On Fri, Feb 20, 2015 at 6:43 AM, Keean Schupke <[email protected]> wrote:
> On 20 February 2015 at 11:29, Matt Oliveri <[email protected]> wrote:
>>
>> Heheh. You can also decompile the metadata back into a header. And
>> that's not just in principle. The javap tool does essentially that,
>> for JVM modules (.class files). On .net this is supported right in
>> Visual Studio, which is really handy.
>
>
> Decompiling back to headers seems a bit of a hack to me and not really an
> elegant solution, JVM is one of the examples of how not to do it for me.
It certainly can't compete with documentation comments. And it
doesn't. There's also javadoc. Metadata ensures that you're not
excessively recompiling headers. Other than that, you can do as much
or as little with them as you want.
> If that's really what everyone wants then I can live with it.
I don't know what everyone wants, and I don't know what BitC is going
to do. I said I don't know the details of BitC linking.
> I would still
> rather have read-only (immutable to the compiler - functional programmers
> must like this idea right?) header files that are human written and contain
> intelligent comments so that I can combine documentation with the header
> file for distributing with my binary libraries. I like the idea of Knuth's
> literate programming, and think any documentation outside of the source file
> is by definition out of date. Comments also get out of date, by types with
> meaningful names written by a programmer (most likely) do not.
This is getting way off topic.
>> >> But arities inferred from definitions should be exported. Anyway we
>> >> shouldn't get into too much detail about linking in BitC. I don't
>> >> _know_ the details, and anyway it seems like another topic.
>> >
>> >
>> > The way I see it, the arities need to be explicit in the module
>> > interface
>> > definition. Hence requiring the concrete expression of arity in the type
>> > signature like:
>> >
>> > data module A = {
>> > f :: fn 'a 'a -> 'a -- arity is explicit in export
>> > }
>>
>> That is not technically necessary. If you're arguing that the arities
>> _should_ be written somewhere for human reasons, you'll have to talk
>> to Shap.
>
> Is it not? How do you know how you can call a function if the arity is not
> explicit?
1. The compiler might know the arity anyway, like for a toplevel definition.
2. If it doesn't, it's still OK. That's the whole point of arity specialization.
> How is it useful to make the programmer not know obviously if
> their call is going to work?
I don't know what you think is making calls any less likely to work
than usual.
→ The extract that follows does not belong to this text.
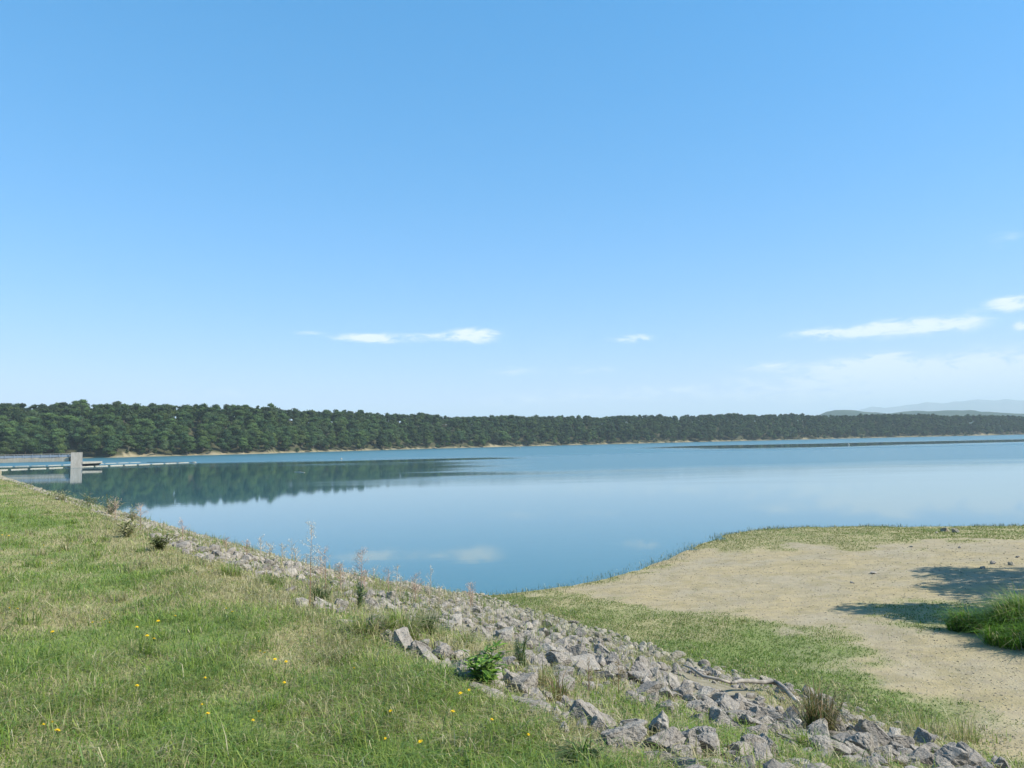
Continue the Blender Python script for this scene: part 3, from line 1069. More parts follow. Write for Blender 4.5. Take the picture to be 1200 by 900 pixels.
def zone_label(px, py, tan, s):
    size = 'large' if s > .3 else 'fist-sized' if s < .14 else 'medium'
    tone = 'tan' if tan else 'grey'
    if py > 840 and px > 900: return f'{size} {tone} angular rock at the lower right end of the riprap'
    if py > 815: return f'{size} {tone} angular rock among grass near the bottom edge'
    if px > 780: return f'{size} {tone} angular rock by the driftwood branch'
    if px > 610: return f'{size} {tone} angular rock in the main heap beside the green flat'
    if px > 500: return f'{size} {tone} angular rock around the leafy green bush'
    if py < 700: return f'{size} {tone} riprap rock along the water edge at left'
    return f'{size} {tone} riprap rock between the dam grass and the lake'


rock_list.sort(key=appar, reverse=True)
rest = []
for n, q in enumerate(rock_list):
    x, y, z, sv, yaw, i, tan, lab, pr = q
    tilt = (rnd.uniform(-.16, .16), rnd.uniform(-.16, .16)) if pr else (rnd.uniform(-.5, .5), rnd.uniform(-.5, .5))
    e = Euler((tilt[0], tilt[1], yaw))
    if n < 290:
        o = link('rock', (RMT if tan else RM)[i]); o.location = (x, y, z); o.scale = sv; o.rotation_euler = e
        px, py = proj((x, y, z))
        if lab: tag(o, lab, 'rock', 'rocks of the riprap')
        else:
            l = zone_label(px, py, tan, sv[0])
            tag(o, l, 'rock', l.replace('angular rock', 'rocks').replace('riprap rock', 'riprap rocks'))
    else: rest.append((x, y, z, sv, e, i, tan))
MV = [ico(2)]
SM = []
for k in range(8):
    g = np.random.default_rng(700 + k); v = ICO2[0].copy()
    for _ in range(12):
        nn = g.normal(size=3); nn /= np.linalg.norm(nn); v = v - np.outer(np.maximum(v @ nn - g.uniform(.5, .85), 0), nn)
    v *= np.array([1, .85, .65]); SM.append(v / np.ptp(v[:, 0]))
VV, LL, CC, MI = [], [], [], []; n = 0
for (x, y, z, sv, e, i, tan) in rest:
    v = SM[i % 8] * np.array(sv); v = v @ np.array(e.to_matrix()).T + np.array((x, y, z))
    VV.append(v); LL.append(ICO2[1] + n); n += len(v); MI.append(np.full(len(ICO2[1]), tan))
    CC.append(np.full((len(v), 3), rnd.uniform(.72, 1.18)))
lf = np.concatenate(LL)
me = mesh_np('riprap_rubble', np.concatenate(VV), lf.ravel(), np.full(len(lf), 3), [M_rock, M_rocktan], np.concatenate(CC), np.concatenate(MI))
tag(link('riprap_rubble', me), 'smaller broken stones filling the riprap slope between the larger rocks', 'rubble', kind='stuff')
print('rocks', len(rock_list))

# lone stones on the beach
BST = [(1109, 623, 8, 5, 'white stone at the water edge on the right'), (1121, 624, 7, 4, 'dark stone beside the white stone at the water edge'), (1098, 625, 3, 2, 'small dark pebble left of the white stone at the water edge'),
       (1024, 672, 5, 3, 'single dark stone out on the bare gravel'), (998, 683, 3, 2, 'small dark stone on the gravel below the single stone'), (1164, 661, 4, 3, 'dark stone just above the tree shadow'), (1152, 666, 5, 2, 'flat dark stone touching the upper edge of the tree shadow'),
       (1186, 662, 5, 3, 'pale stone near the right edge above the shadow'), (1192, 653, 4, 2, 'small grey stone at the right edge of the beach'), (1068, 641, 3, 2, 'pale pebble on the thin grass of the point'), (1125, 642, 3, 2, 'dark pebble between thin grass and gravel')]
for k, (px, py, w, h, lab) in enumerate(BST):
    q = hit(px, py); kk = np.linalg.norm(q - CAMPOS) / F * 1.35
    o = link('stone', (RMT if 'white' in lab or 'pale' in lab else RM)[k % 6]); o.location = (q[0], q[1], q[2] + .2 * h * kk)
    o.scale = (w * kk, w * kk * .9, max(h, w * .6) * kk * 1.2); o.rotation_euler = (0, 0, rnd.uniform(0, 6))
    tag(o, lab, 'stone')


# pebbles and litter on the gravel: nobody could count them
def build_pebbles():
    n = 42000
    r = np.exp(rng.uniform(math.log(6), math.log(36), n)); a = rng.uniform(R(0), R(40), n)
    x = r * np.sin(a); y = r * np.cos(a)
    dB = dB_(x, y); dW = dW_(x, y)
    s, g = covers(x, y, dB, dW)
    k = (rng.random(n) < s * .6) & (dW > .1)
    x, y, r = x[k], y[k], r[k]; z = near_z(x, y)
    V, L, C = [], [], []; c = 0
    bv, bf = ICO1
    for i in range(len(x)):
        sz = (.005 + .013 * rnd.random() ** 3) * max(1, r[i] / 12) ** .6
        v = bv * (1 + (rng.random((len(bv), 1)) - .5) * .5) * np.array([sz, sz * rnd.uniform(.7, 1.3), sz * .55]) + (x[i], y[i], z[i] + sz * .15)
        V.append(v); L.append(bf + c); c += len(v)
        t = rnd.random()
        C.append(np.tile(np.array((1.15, 1.1, 1.0)) * (.7 + .6 * t), (len(v), 1)))
    lf = np.concatenate(L)
    me = mesh_np('gravel', np.concatenate(V), lf.ravel(), np.full(len(lf), 3), [M_rocktan], np.concatenate(C))
    tag(link('gravel', me), 'fine pebbles strewn over the bare tan gravel beach', 'gravel', kind='stuff')


build_pebbles()

# ------------------------------------------------------------------ grass
PAL_G = np.array([(.155, .245, .034), (.21, .29, .048), (.13, .225, .05), (.255, .31, .07), (.17, .245, .065)])
PAL_D = np.array([(.40, .36, .18), (.34, .32, .14), (.46, .42, .25), (.28, .285, .11), (.33, .29, .15)])


def blades(x, y, z, h, w, green, lean=.5, bend=.5, pal_g=PAL_G, pal_d=PAL_D, heading=None):
    n = len(x)
    a = rng.uniform(0, 2 * math.pi, n) if heading is None else heading
    u = np.stack([np.cos(a), np.sin(a), np.zeros(n)], 1)
    sd = np.stack([-np.sin(a + rng.normal(0, .6, n)), np.cos(a), np.zeros(n)], 1)
    sd /= np.linalg.norm(sd, axis=1)[:, None]
    ln = (np.abs(rng.normal(0, 1, n)) * lean)[:, None]
    bn = (rng.random(n) * bend)[:, None]
    p0 = np.stack([x, y, z - .01], 1)
    hh = h[:, None]; up = np.array([0, 0, 1.0])
    p1 = p0 + (up * .58 + u * ln * .45) * hh
    p2 = p0 + (up * (1.0 - .55 * bn - .22 * np.minimum(ln, 1.4)) + u * (ln * .95 + bn * .75)) * hh
    ww = w[:, None] * .5
    V = np.stack([p0 - sd * ww, p0 + sd * ww, p1 + sd * ww * .85, p1 - sd * ww * .85, p2], 1).reshape(-1, 3)
    i = np.arange(n)[:, None] * 5
    q = np.concatenate([i + [0, 1, 2, 3], i + [3, 2, 4]], 1)
    loops = q.ravel(); tot = np.tile([4, 3], n)
    isg = rng.random(n) < green
    c = np.where(isg[:, None], pal_g[rng.integers(0, len(pal_g), n)], pal_d[rng.integers(0, len(pal_d), n)]) * rng.uniform(.75, 1.2, (n, 1))
    return V, loops, tot, np.repeat(c, 5, 0)


def grass_obj(name, V, loops, tot, C, label, cat='grass'):
    me = mesh_np(name, V, loops, tot, [M_grass], C)
    return tag(link(name, me), label, cat, kind='stuff')


def sample_polar(n, r0, r1, a0, a1, p):
    """n points in a sector, density falling with distance as r**-p"""
    u = rng.random(n); e = 2 - p
    r = (r0 ** e + u * (r1 ** e - r0 ** e)) ** (1 / e) if abs(e) > 1e-6 else r0 * (r1 / r0) ** u
    a = rng.uniform(a0, a1, n)
    return r * np.sin(a), r * np.cos(a), r


def build_grass():
    # dam slope
    x, y, r = sample_polar(1300000, 1.6, 75, R(-60), R(30), 1.5)
    dB = dB_(x, y)
    edge = .25 + (fbm(x * 1.3, y * 1.3, 41, 3) - .5) * 1.6
    k = (dB < edge)
    x, y, r, dB = x[k], y[k], r[k], dB[k]
    dW = dW_(x, y); z = near_z(x, y, dB, dW)
    s, g = covers(x, y, dB, dW)
    tuft = fbm(x * 2.2, y * 2.2, 43, 3)
    h = (.028 + .072 * rng.random(len(x)) ** 1.5) * (.5 + 1.0 * tuft) * (1 + .5 * g * (tuft > .5)) * (1 + .25 * sstep(-1.2, -.3, dB) - .5 * sstep(-.3, .3, dB))
    long_ = rng.random(len(x)) < .03
    h = np.where(long_, h * 1.7, h)
    w = (.0026 + .0032 * rng.random(len(x)) ** 1.5) * np.maximum(1, r / 5.0) ** .65
    V, l, t, C = blades(x, y, z, h, w, np.clip(g * 1.15 + .16, .10, .97), 1.15, 1.0)
    # taller tufts of coarser grass here and there
    nt_ = 420; cx, cy, cr_ = sample_polar(nt_, 2.2, 22, R(-45), R(20), 1.3)
    ok = (dB_(cx, cy) < -.35); cx, cy, cr_ = cx[ok], cy[ok], cr_[ok]
    nb = 46; tx = np.repeat(cx, nb) + rng.normal(0, .05, len(cx) * nb); ty = np.repeat(cy, nb) + rng.normal(0, .05, len(cx) * nb)
    th = (.07 + .11 * rng.random(len(tx))) * np.repeat(rng.uniform(.6, 1.25, len(cx)), nb); tg = np.repeat(np.where(rng.random(len(cx)) < .75, .95, .25), nb)
    V2, l2, t2, C2 = blades(tx, ty, near_z(tx, ty), th, (.0035 + .004 * rng.random(len(tx))) * np.maximum(1, np.hypot(tx, ty) / 6) ** .6, tg, .7, 1.0)
    V, l, t, C = np.concatenate([V, V2]), np.concatenate([l, l2 + len(V)]), np.concatenate([t, t2]), np.concatenate([C, C2 * .92])
    grass_obj('dam_grass', V, l, t, C, 'mown green and straw grass covering the near dam slope')
    print('dam grass', len(x))
    # the flat by the beach
    x, y, r = sample_polar(820000, 4.5, 60, R(-22), R(44), 1.4)
    dB = dB_(x, y); dW = dW_(x, y)
    L = np.clip(dB + dW, 4, 9.5)
    on = (.06 * dW > ZB * (1 - dB / L) - .12) & (dW > .05) & (dB > 2)
    x, y, r, dB, dW = x[on], y[on], r[on], dB[on], dW[on]
    s, g = covers(x, y, dB, dW)
    pr = np.clip(1 - s * .97, 0, 1) * (.62 + .38 * sstep(.30, .55, fbm(x * 1.1, y * 1.1, 45, 3) + .25 * g))
    k = rng.random(len(x)) < pr
    x, y, r, dB, dW, g, s = x[k], y[k], r[k], dB[k], dW[k], g[k], s[k]
    z = near_z(x, y, dB, dW)
    tuft = fbm(x * 2.0, y * 2.0, 47, 3)
    h = (.025 + .055 * rng.random(len(x)) ** 1.6) * (.6 + .8 * tuft) * (1 - .5 * s)
    w = (.004 + .0035 * rng.random(len(x))) * np.maximum(1, r / 6.0) ** .7
    V, l, t, C = blades(x, y, z, h, w, np.clip(g * 1.25 + .2, .14, .97), .9, 1.0)
    grass_obj('flat_grass', V, l, t, C * np.array([.64, .71, .52]), 'short patchy grass on the flat between riprap and gravel beach')
    print('flat grass', len(x))
    # sedge fringe at the water's edge
    n = 6000
    seg = np.array(W[13:-2]); d = np.concatenate([[0], np.cumsum(np.hypot(*np.diff(seg, axis=0).T))])
    u = rng.uniform(0, d[-1], n)
    x = np.interp(u, d, seg[:, 0]); y = np.interp(u, d, seg[:, 1])
    x = x + rng.normal(0, .35, n); y = y + rng.normal(-.1, .45, n)
    k = rng.random(n) < sstep(.36, .55, fbm(x * .6, y * .6, 48, 3) + .1)
    x, y = x[k], y[k]; z = np.maximum(near_z(x, y), -.12)
    r = np.hypot(x, y)
    h = .05 + .16 * rng.random(len(x)) ** 2; w = np.full(len(x), .010) * np.maximum(1, r / 24)
    dark = np.array([(.09, .11, .045), (.13, .14, .06), (.08, .105, .05)])
    V, l, t, C = blades(x, y, z, h, w, np.full(len(x), .72), .5, .7, dark)
    grass_obj('sedge_fringe', V, l, t, C, 'thin dark sedge fringe standing along the water edge of the flat', 'sedge')
    # grass growing among the rocks
    x, y, r = sample_polar(420000, 3, 60, R(-46), R(35), 1.5)
    dB = dB_(x, y); dW = dW_(x, y)
    L = np.clip(dB + dW, 4, 9.5)
    on = (ZB * (1 - dB / L) > .06 * dW - .25) & (dB > -.1) & (dW > .2)
    x, y, r, dB, dW = x[on], y[on], r[on], dB[on], dW[on]
    dens = np.clip(1.05 - rock_density(x, y) * 1.10, .05, 1) * sstep(.34, .52, fbm(x * .9, y * .9, 63, 3) + .22 * sstep(4, 0, dB) + .12 * sstep(9, 6, y))
    dens = dens * (.75 + .35 * sstep(10, 8, y) + .5 * sstep(2.4, .3, dB))
    k = rng.random(len(x)) < dens
    x, y, r, dB, dW = x[k], y[k], r[k], dB[k], dW[k]
    z = near_z(x, y, dB, dW)
    n = fbm(x * .7, y * .7, 65, 3)
    g = np.clip(.42 + (n - .5) * 1.5 - .25 * sstep(1.5, 0, dB) - .15 * sstep(9, 14, y), .05, .95)
    h = (.04 + .11 * rng.random(len(x)) ** 1.9) * (.5 + .9 * fbm(x * 2, y * 2, 66, 2))
    w = (.0045 + .0035 * rng.random(len(x))) * np.maximum(1, r / 5.5) ** .8
    V, l, t, C = blades(x, y, z, h, w, g, .8, 1.0)
    # straw coloured sprigs and dry tussocks between the stones
    m_ = 2000
    cx, cy, cr_ = sample_polar(m_, 7, 62, R(-46), R(12), .9)
    b_, w_ = dB_(cx, cy), dW_(cx, cy)
    ok = (b_ > -.2) & (w_ > .6) & (ZB * (1 - b_ / np.clip(b_ + w_, 4, 9.5)) > .06 * w_) & (rng.random(m_) < .25 + .75 * sstep(.42, .6, fbm(cx * .5, cy * .5, 69, 3)))
    cx, cy = cx[ok], cy[ok]; nb = 26
    sp_ = np.repeat(rng.uniform(.05, .22, len(cx)), nb)
    tx = np.repeat(cx, nb) + rng.normal(0, 1, len(cx) * nb) * sp_; ty = np.repeat(cy, nb) + rng.normal(0, 1, len(cx) * nb) * sp_
    th = (.08 + .32 * rng.random(len(tx)) ** 1.6) * np.repeat(rng.uniform(.5, 1.2, len(cx)), nb)
    tg = np.repeat(np.where(rng.random(len(cx)) < .45, .75, .1), nb)
    V2, l2, t2, C2 = blades(tx, ty, near_z(tx, ty), th, .0045 * np.maximum(1, np.hypot(tx, ty) / 7) ** .75, tg, .6, .9)
    V, l, t, C = np.concatenate([V, V2]), np.concatenate([l, l2 + len(V)]), np.concatenate([t, t2]), np.concatenate([C, C2 * .9])
    grass_obj('riprap_grass', V, l, t, C, 'green and straw grass growing between the riprap rocks')
    print('riprap grass', len(x))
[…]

The type checker will reject calls that won't work.
> Making the programmer have to do arity
> inference in their heads to understand how they can call the function with
> maximum efficiency seems a bad thing for a systems programming language.
There is no choice in how to call a function. It has a certain arity,
and functions with that arity are called a certain way. The language
will generate the correct calls. The rules for instantiating an
arity-abstract function type with an arity-concrete function type are
such that any allocation from applying a function is the fault of the
callee. Namely, the concrete type can't take too many arguments.